Le projet de réforme du PSC a probablement maintenu les critères de convergence définis en 1992, car leur mise en cause aurait nécessité d’envisager une révision des traités européens. Mais, il ne sacralise pas pour autant ces critères. En effet, la trajectoire de 4 à 7 ans préconisée pour un pays par la réforme n’est pas censée aboutir nécessairement au taux d’endettement de 60 % du PIB au terme de la trajectoire. Elle doit plutôt montrer que le pays est en bonne voie pour améliorer ses finances publiques en convergeant vers le taux d’endettement de 60 % du PIB. La réalisation de cette convergence permettra de considérer que la dette publique est soutenable. Peut-être cet assouplissement constitue-t-il un premier pas vers une réforme des critères de convergence. Mais, la réalisation d’une telle réforme est loin de faire l’unanimité des membres de l’UE. En effet, les responsables des pays du nord de l’Europe qui sont partisans d’une discipline budgétaire sévère, considèrent qu’en écartant la procédure des déficits excessifs, le projet de réforme du PSC encourage le laxisme budgétaire supposé de certains pays, notamment ceux du sud de l’Europe.

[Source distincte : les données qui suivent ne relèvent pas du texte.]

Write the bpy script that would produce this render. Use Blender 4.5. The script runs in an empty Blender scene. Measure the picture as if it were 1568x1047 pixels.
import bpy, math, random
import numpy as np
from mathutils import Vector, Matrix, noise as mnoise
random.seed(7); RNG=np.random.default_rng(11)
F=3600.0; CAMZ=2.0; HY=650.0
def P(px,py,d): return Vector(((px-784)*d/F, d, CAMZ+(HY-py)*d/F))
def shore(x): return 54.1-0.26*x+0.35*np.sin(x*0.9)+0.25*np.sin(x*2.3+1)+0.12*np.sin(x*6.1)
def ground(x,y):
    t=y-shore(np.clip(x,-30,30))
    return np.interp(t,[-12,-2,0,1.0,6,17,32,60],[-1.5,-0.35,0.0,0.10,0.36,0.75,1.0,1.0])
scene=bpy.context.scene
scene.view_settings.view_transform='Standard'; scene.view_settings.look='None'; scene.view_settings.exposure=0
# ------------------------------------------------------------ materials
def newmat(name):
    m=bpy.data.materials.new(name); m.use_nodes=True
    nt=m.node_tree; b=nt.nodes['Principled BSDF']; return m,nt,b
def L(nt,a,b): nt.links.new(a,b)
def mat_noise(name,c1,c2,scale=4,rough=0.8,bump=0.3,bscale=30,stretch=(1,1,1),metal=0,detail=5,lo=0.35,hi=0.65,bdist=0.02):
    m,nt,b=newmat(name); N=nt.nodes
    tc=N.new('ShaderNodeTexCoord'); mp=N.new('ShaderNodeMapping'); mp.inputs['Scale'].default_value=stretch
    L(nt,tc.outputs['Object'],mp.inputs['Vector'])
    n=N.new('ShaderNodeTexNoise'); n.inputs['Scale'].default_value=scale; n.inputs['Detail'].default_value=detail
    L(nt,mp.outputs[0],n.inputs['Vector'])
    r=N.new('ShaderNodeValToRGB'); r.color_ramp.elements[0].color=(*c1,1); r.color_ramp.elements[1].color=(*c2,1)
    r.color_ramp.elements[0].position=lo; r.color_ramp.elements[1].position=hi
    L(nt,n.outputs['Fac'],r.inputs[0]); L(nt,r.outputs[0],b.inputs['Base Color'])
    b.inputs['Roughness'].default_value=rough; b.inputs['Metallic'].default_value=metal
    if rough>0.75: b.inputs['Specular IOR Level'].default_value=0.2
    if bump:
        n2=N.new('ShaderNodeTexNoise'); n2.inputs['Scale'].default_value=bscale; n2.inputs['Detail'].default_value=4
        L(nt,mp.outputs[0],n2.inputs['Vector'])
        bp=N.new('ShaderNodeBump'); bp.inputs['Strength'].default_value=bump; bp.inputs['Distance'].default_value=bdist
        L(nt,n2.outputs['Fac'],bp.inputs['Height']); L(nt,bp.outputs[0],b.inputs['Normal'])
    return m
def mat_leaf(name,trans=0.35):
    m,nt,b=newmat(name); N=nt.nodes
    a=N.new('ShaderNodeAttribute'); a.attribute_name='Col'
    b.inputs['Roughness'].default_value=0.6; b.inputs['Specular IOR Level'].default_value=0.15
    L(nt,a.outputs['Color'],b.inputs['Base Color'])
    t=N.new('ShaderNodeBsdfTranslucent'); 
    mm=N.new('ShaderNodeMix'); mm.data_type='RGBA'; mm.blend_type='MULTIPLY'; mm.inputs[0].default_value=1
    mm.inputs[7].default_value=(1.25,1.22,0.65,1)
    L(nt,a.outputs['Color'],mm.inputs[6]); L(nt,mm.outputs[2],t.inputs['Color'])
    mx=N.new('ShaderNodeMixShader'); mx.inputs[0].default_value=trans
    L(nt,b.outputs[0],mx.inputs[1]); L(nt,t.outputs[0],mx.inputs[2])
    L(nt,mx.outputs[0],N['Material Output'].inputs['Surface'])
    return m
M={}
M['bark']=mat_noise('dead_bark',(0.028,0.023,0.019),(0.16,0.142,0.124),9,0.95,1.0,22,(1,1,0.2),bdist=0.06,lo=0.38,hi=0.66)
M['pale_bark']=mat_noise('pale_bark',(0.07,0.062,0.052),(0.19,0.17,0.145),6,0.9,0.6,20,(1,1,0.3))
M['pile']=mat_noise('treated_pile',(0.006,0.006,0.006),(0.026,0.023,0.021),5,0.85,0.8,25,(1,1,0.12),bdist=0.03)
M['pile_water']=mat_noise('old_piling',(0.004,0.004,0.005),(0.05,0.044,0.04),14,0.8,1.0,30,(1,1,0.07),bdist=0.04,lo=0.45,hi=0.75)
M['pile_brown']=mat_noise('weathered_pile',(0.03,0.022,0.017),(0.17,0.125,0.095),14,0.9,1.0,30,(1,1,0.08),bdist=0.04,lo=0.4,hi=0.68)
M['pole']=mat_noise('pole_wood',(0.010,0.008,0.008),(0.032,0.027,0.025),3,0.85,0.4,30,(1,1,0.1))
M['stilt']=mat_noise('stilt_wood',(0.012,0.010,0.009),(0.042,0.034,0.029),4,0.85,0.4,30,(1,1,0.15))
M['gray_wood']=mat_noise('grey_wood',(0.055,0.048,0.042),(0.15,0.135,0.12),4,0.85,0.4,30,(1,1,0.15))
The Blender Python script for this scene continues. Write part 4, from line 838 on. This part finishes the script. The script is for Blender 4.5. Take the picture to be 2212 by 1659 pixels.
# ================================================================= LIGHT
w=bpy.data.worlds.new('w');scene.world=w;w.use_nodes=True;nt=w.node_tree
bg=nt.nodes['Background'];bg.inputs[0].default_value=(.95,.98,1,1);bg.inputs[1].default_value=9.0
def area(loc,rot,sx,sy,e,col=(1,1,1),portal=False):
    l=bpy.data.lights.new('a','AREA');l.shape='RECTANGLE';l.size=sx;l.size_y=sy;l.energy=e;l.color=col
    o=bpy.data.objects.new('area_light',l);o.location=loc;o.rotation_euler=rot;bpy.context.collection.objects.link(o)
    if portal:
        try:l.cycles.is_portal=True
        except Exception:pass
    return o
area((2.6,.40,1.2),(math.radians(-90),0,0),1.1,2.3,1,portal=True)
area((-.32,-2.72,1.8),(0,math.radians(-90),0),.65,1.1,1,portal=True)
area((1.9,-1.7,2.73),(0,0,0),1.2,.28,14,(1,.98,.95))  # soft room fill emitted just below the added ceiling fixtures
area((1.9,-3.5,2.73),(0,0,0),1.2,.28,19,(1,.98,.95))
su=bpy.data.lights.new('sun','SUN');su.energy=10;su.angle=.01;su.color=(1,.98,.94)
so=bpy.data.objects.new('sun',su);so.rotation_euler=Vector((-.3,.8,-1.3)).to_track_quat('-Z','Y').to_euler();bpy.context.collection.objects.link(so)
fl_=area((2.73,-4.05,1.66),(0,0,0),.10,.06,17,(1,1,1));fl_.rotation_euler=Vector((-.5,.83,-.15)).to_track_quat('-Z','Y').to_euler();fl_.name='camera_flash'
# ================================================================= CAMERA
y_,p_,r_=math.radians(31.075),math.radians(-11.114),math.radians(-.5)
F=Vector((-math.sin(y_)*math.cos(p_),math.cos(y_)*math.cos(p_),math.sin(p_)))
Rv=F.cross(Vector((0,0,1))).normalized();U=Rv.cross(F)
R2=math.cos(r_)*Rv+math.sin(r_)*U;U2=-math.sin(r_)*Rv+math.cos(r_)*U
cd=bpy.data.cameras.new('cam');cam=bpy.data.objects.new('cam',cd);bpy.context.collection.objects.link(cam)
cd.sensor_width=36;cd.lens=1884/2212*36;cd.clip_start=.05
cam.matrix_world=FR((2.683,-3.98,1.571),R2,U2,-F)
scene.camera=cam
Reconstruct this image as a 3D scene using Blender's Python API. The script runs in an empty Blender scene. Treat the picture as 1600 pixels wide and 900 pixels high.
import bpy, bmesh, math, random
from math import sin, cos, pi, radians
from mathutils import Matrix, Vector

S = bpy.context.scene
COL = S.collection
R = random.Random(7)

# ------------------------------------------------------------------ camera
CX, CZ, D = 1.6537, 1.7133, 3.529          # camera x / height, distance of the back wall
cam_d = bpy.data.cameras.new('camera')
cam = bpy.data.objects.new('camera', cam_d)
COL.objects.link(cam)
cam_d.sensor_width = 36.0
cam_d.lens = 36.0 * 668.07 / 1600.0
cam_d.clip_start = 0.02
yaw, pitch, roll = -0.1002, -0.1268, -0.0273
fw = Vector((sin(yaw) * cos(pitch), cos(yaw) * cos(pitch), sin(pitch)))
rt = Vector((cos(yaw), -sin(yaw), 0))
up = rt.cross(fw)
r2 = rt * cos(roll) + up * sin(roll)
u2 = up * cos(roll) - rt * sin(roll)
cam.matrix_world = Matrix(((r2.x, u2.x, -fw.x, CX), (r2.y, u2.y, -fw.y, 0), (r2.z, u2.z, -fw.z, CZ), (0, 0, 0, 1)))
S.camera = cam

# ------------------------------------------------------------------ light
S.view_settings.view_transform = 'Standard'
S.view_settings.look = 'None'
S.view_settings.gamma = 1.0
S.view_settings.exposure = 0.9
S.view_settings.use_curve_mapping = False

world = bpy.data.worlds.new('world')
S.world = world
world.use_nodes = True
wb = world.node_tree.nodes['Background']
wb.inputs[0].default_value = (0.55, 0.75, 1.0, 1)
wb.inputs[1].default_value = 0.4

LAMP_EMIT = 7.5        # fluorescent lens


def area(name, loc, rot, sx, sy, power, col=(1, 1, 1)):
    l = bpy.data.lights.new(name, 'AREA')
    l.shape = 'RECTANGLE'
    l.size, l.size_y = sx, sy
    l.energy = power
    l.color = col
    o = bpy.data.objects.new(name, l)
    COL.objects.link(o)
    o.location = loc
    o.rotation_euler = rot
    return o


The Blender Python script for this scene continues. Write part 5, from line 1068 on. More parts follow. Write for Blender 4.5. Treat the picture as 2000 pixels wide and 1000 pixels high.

Pour calmer ces craintes, l’Allemagne a demandé à la Commission européenne de réintroduire dans sa réforme la procédure de déficits excessifs. Le rétablissement du totem des 3 % de déficits publics réduit l’ambition du projet de réforme de mettre fin aux rigidités du PSC de 2020 afin d’en augmenter l’efficacité. Il risque également d’accentuer la détérioration de la situation économique qui pouvait déjà résulter des mesures concernant l’évolution de l’endettement des pays dont la dette publique est supérieure à 60 % du PIB.